Students at Virginia Commonwealth University’s daVinci Center for Innovation have a new place to work.

The daVinci Center, which offers a master’s degree in product innovation and an undergraduate certificate program, dedicated a “studio” building Wednesday where students can meet and study.

The new building, on South Cathedral Place just west of Monroe Park, also is home to the daVinci Center’s faculty offices.

“This is a meeting space, what one student called the daVinci clubhouse,” said Ken Kahn, the center’s director.

DaVinci, which was founded in 2007 by VCU’s schools of business, engineering and art, focuses on an interdisciplinary approach to innovation and entrepreneurship.

Kahn said he was always receiving emails from students who wanted to work after hours in the engineering classrooms where daVinci classes meet. The new building is open from 9 a.m. to midnight, and Kahn said it may stay open 24 hours a day if students want to work later on a regular basis.

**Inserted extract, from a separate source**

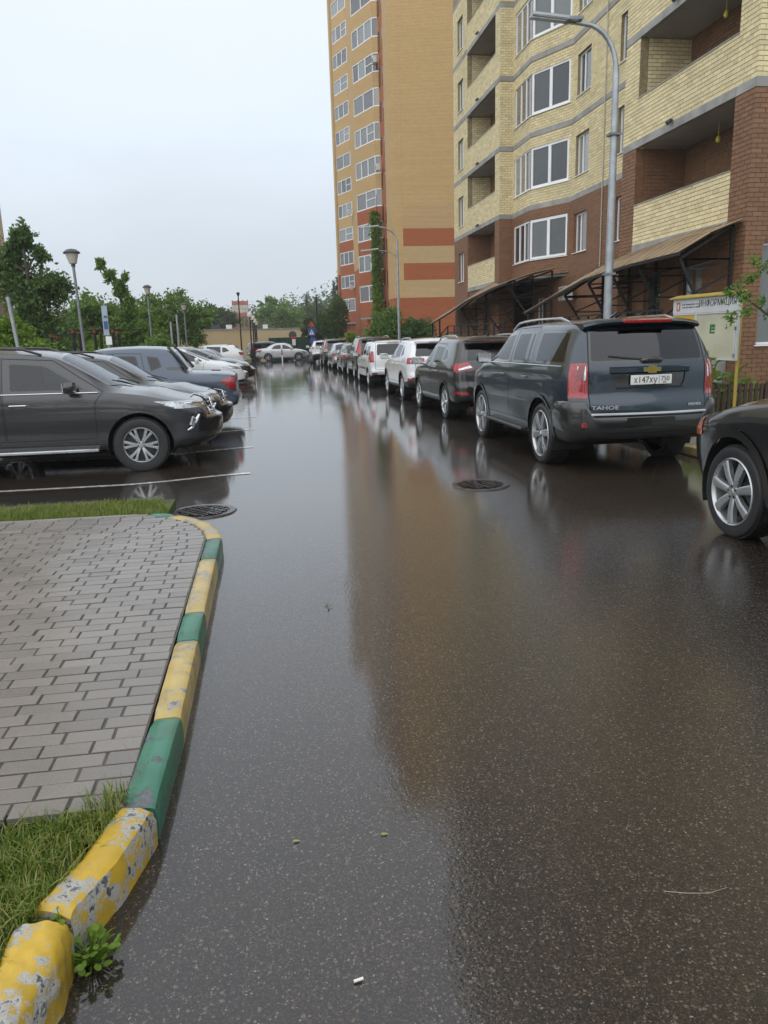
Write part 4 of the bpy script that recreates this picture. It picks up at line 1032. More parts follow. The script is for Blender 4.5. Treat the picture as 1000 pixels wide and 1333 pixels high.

Kahn said it’s important for daVinci, as an interdisciplinary program, to have its own space where students can gather.

“We want to change the mindset around innovation on campus,” Kahn said. “We want this to be a catalyst that spurs student innovation.”

Virginia Wood, a second-year master’s degree student, said she’s been in the new daVinci building nearly every day this semester.

“This is an incubator for students, and it makes sense to have it here,” she said. “The high ceilings, glass offices and open space are a lot of fun.”

Wood said she does almost all of her class work in the new building, preferring the studio to working in her apartment or at the library.

“When I work at home, there are too many distractions,” she said. “You can engage with people here and get opinions on your work. There are all sorts of opinions — because there are so many different backgrounds.”

The two-story building was previously a printing office for VCU’s admissions department. Before that, it was the library of the Catholic Diocese of Virginia. The upstairs has four offices and a conference room. The spaces all have glass walls, creating an open feeling.

The main floor contains two “design studios” and a conference room. The studios feature one large table for big meetings and several small clusters of tables and chairs designed for close collaboration on projects. The walls are covered with brightly colored paint that creates a whiteboard surface, giving students space to sketch ideas or take notes. One studio has a 3-D printer, which allows students to manufacture plastic prototypes of inventions.

Felipe Goncalves, a Brazilian engineering student who moved to Richmond this summer to start his master’s degree in product innovation, said the space is designed to help students interact with one another.

“The space is very open, and the transparency is good for working in groups,” he said. “There’s a very good culture here.”